### [What this task involves]
All of the data should be output character for character, except the pictures.

### [Given material]
◇ ◇ ◇ ◇ ◇
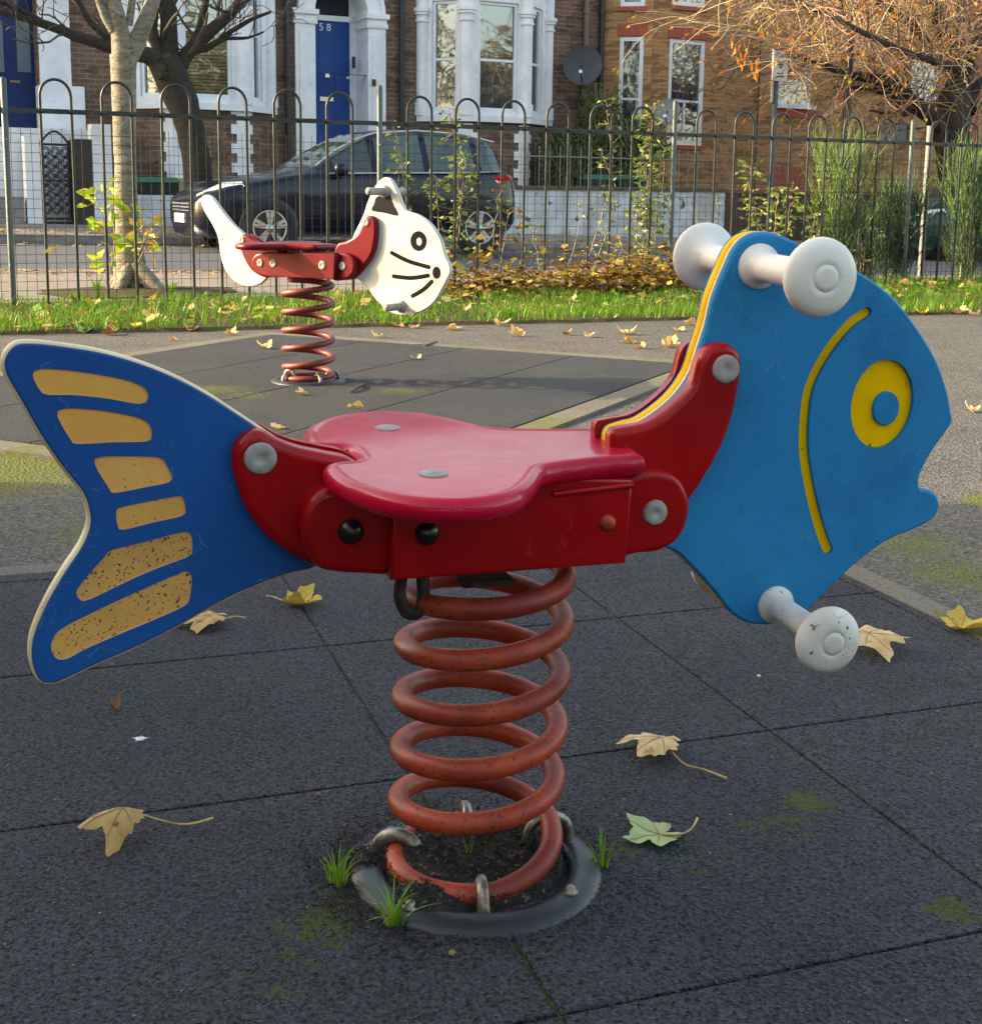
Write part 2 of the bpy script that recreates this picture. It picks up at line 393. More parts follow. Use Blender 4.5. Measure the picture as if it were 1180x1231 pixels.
for i, h in enumerate(holes):
    ib = MB(); m_ = (tan, tan, tanmid, tanmid, tandirty, tandirty)[i]
    ib.prism(ft.F, h, [(.0078, 0), (.0091, .0004)], capback=False)
    ib.build('tan_inlay', m_, tp)

def c7(l): return [(700 + x / 2.1229, 240 + y / 2.1229) for x, y in l]
head_px = [(735.3,522.6),(755,512),(775,506),(808,481),(829.5,452),(841,419),(850,390.7),(858,357.8),(872,322.4),(884,297.5),(900,283),(921.4,279),(945,285.7),(968.5,296.5),(1000,309),(1029.7,324.8),(1072,355.4),(1100.4,390.7),(1124,428.4),(1138,466),(1144,495),(1145,508),(1137,520),(1119,546),(1107.5,568),(1105,580),(1108,588),(1117,589.5),(1126.3,595.6),(1129.6,609.8),(1121.6,624),(1100.4,635.7),(1067.4,649.8),(1034.4,673.4),(1011,694.6),(982.6,722.8),(963.8,739),(945,747.4),(921.4,751.5),(897.8,748.7),(879,737),(860,713.4),(836.6,687.5),(815.4,666.3),(796.6,657),(765,640),(745,600),(735,560)]
HH = .0135
head = T(head_px, HH)
FX = .0085
core = MB(); core.prism(ff.F, head, [(-.0085 - FX, .0004), (.0018, .0004), (.0018, .0006), (.0062, .0006)], mi=0)
hp = core.build('head_panel', yellow, fish)
ed = MB(); ed.prism(ff.F, head, [(.0012, -.0007), (.0058, -.0007)], capback=True); ed.build('cream_edge_stripe', cream, hp)
gcl = spline([ff.tr(x, y, HH) for x, y in [(1041.5,375.5),(1020.3,391),(992,427),(973,466),(967,503.8),(966.5,541.5),(971.8,579),(980.3,616.8),(989.7,647.5),(995.3,660.6)]], .005, False)
def strip(cl, r):
    a, b = [], []
    for i, p in enumerate(cl):
        t = (cl[min(i + 1, len(cl) - 1)] - cl[max(i - 1, 0)]).normalized(); n_ = V((-t.y, t.x, 0))
        a.append(p + n_ * r); b.append(p - n_ * r)
    def endc(p, t, k=7):
        n_ = V((-t.y, t.x, 0)); return [p + (n_ * math.cos(x) + t * math.sin(x)) * r for x in [math.pi * (i + 1) / (k + 1) for i in range(k)]]
    t0 = (cl[0] - cl[1]).normalized(); t1 = (cl[-1] - cl[-2]).normalized()
    pts = a + endc(cl[-1], t1) + b[::-1] + endc(cl[0], t0)
    return ccw([(p.x, p.y) for p in pts])
gill = strip(gcl, .0068)
ec = ff.tr(1060.5, 485.8, HH); e1 = ff.tr(1060.5 + 37, 485.8, HH); e2 = ff.tr(1060.5, 432, HH)
eye = circle(ec, (e1[0] - ec[0]), 48, (e2[1] - ec[1]), R(-3))
pc = ff.tr(1066, 491.5, HH); p1 = ff.tr(1066 + 15.5, 491.5, HH); p2 = ff.tr(1066, 471, HH)
for sgn in (1, -1):
    sk = MB(); w0 = .0064 if sgn == 1 else .0087
    rings = [(w0, 0), (.0105, 0), (.0120, .0010), (HH, .0034)]
    if sgn == 1: sk.prism(ff.F, head, rings, [gill, eye], mi=0)
    else:
        sk.prism(lambda u, v, w: ff.F(u, v, -w - FX), head, rings, [gill, eye], mi=0); sk.f = [f[::-1] for f in sk.f]
    sk.build('blue_skin', blue, hp)
    for nm, pl_, mt in (('gill_stripe', gill, yellow), ('eye_ring', eye, yellow)):
        q = MB(); F_ = ff.F if sgn == 1 else (lambda u, v, w: ff.F(u, v, -w - FX)); q.prism(F_, pl_, [(w0 - .002, 0), (.0075 if sgn == 1 else .0092, .0003)], capback=False)
        if sgn == -1: q.f = [f[::-1] for f in q.f]
        q.build(nm, mt, hp)
    q = MB(); F_ = ff.F if sgn == 1 else (lambda u, v, w: ff.F(u, v, -w - FX))
    q.prism(F_, circle(pc, p1[0] - pc[0], 36, p2[1] - pc[1]), [(w0 - .002, 0), (.0118, 0), (.0128, .001)], capback=False)
    if sgn == -1: q.f = [f[::-1] for f in q.f]
    q.build('pupil', blue, hp)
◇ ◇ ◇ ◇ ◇
### [Exercise response]
Write part 2 of the bpy script that recreates this picture. It picks up at line 393. More parts follow. Use Blender 4.5. Measure the picture as if it were 1180x1231 pixels.
for i, h in enumerate(holes):
    ib = MB(); m_ = (tan, tan, tanmid, tanmid, tandirty, tandirty)[i]
    ib.prism(ft.F, h, [(.0078, 0), (.0091, .0004)], capback=False)
    ib.build('tan_inlay', m_, tp)

def c7(l): return [(700 + x / 2.1229, 240 + y / 2.1229) for x, y in l]
head_px = [(735.3,522.6),(755,512),(775,506),(808,481),(829.5,452),(841,419),(850,390.7),(858,357.8),(872,322.4),(884,297.5),(900,283),(921.4,279),(945,285.7),(968.5,296.5),(1000,309),(1029.7,324.8),(1072,355.4),(1100.4,390.7),(1124,428.4),(1138,466),(1144,495),(1145,508),(1137,520),(1119,546),(1107.5,568),(1105,580),(1108,588),(1117,589.5),(1126.3,595.6),(1129.6,609.8),(1121.6,624),(1100.4,635.7),(1067.4,649.8),(1034.4,673.4),(1011,694.6),(982.6,722.8),(963.8,739),(945,747.4),(921.4,751.5),(897.8,748.7),(879,737),(860,713.4),(836.6,687.5),(815.4,666.3),(796.6,657),(765,640),(745,600),(735,560)]
HH = .0135
head = T(head_px, HH)
FX = .0085
core = MB(); core.prism(ff.F, head, [(-.0085 - FX, .0004), (.0018, .0004), (.0018, .0006), (.0062, .0006)], mi=0)
hp = core.build('head_panel', yellow, fish)
ed = MB(); ed.prism(ff.F, head, [(.0012, -.0007), (.0058, -.0007)], capback=True); ed.build('cream_edge_stripe', cream, hp)
gcl = spline([ff.tr(x, y, HH) for x, y in [(1041.5,375.5),(1020.3,391),(992,427),(973,466),(967,503.8),(966.5,541.5),(971.8,579),(980.3,616.8),(989.7,647.5),(995.3,660.6)]], .005, False)
def strip(cl, r):
    a, b = [], []
    for i, p in enumerate(cl):
        t = (cl[min(i + 1, len(cl) - 1)] - cl[max(i - 1, 0)]).normalized(); n_ = V((-t.y, t.x, 0))
        a.append(p + n_ * r); b.append(p - n_ * r)
    def endc(p, t, k=7):
        n_ = V((-t.y, t.x, 0)); return [p + (n_ * math.cos(x) + t * math.sin(x)) * r for x in [math.pi * (i + 1) / (k + 1) for i in range(k)]]
    t0 = (cl[0] - cl[1]).normalized(); t1 = (cl[-1] - cl[-2]).normalized()
    pts = a + endc(cl[-1], t1) + b[::-1] + endc(cl[0], t0)
    return ccw([(p.x, p.y) for p in pts])
gill = strip(gcl, .0068)
ec = ff.tr(1060.5, 485.8, HH); e1 = ff.tr(1060.5 + 37, 485.8, HH); e2 = ff.tr(1060.5, 432, HH)
eye = circle(ec, (e1[0] - ec[0]), 48, (e2[1] - ec[1]), R(-3))
pc = ff.tr(1066, 491.5, HH); p1 = ff.tr(1066 + 15.5, 491.5, HH); p2 = ff.tr(1066, 471, HH)
for sgn in (1, -1):
    sk = MB(); w0 = .0064 if sgn == 1 else .0087
    rings = [(w0, 0), (.0105, 0), (.0120, .0010), (HH, .0034)]
    if sgn == 1: sk.prism(ff.F, head, rings, [gill, eye], mi=0)
    else:
        sk.prism(lambda u, v, w: ff.F(u, v, -w - FX), head, rings, [gill, eye], mi=0); sk.f = [f[::-1] for f in sk.f]
    sk.build('blue_skin', blue, hp)
    for nm, pl_, mt in (('gill_stripe', gill, yellow), ('eye_ring', eye, yellow)):
        q = MB(); F_ = ff.F if sgn == 1 else (lambda u, v, w: ff.F(u, v, -w - FX)); q.prism(F_, pl_, [(w0 - .002, 0), (.0075 if sgn == 1 else .0092, .0003)], capback=False)
        if sgn == -1: q.f = [f[::-1] for f in q.f]
        q.build(nm, mt, hp)
    q = MB(); F_ = ff.F if sgn == 1 else (lambda u, v, w: ff.F(u, v, -w - FX))
    q.prism(F_, circle(pc, p1[0] - pc[0], 36, p2[1] - pc[1]), [(w0 - .002, 0), (.0118, 0), (.0128, .001)], capback=False)
    if sgn == -1: q.f = [f[::-1] for f in q.f]
    q.build('pupil', blue, hp)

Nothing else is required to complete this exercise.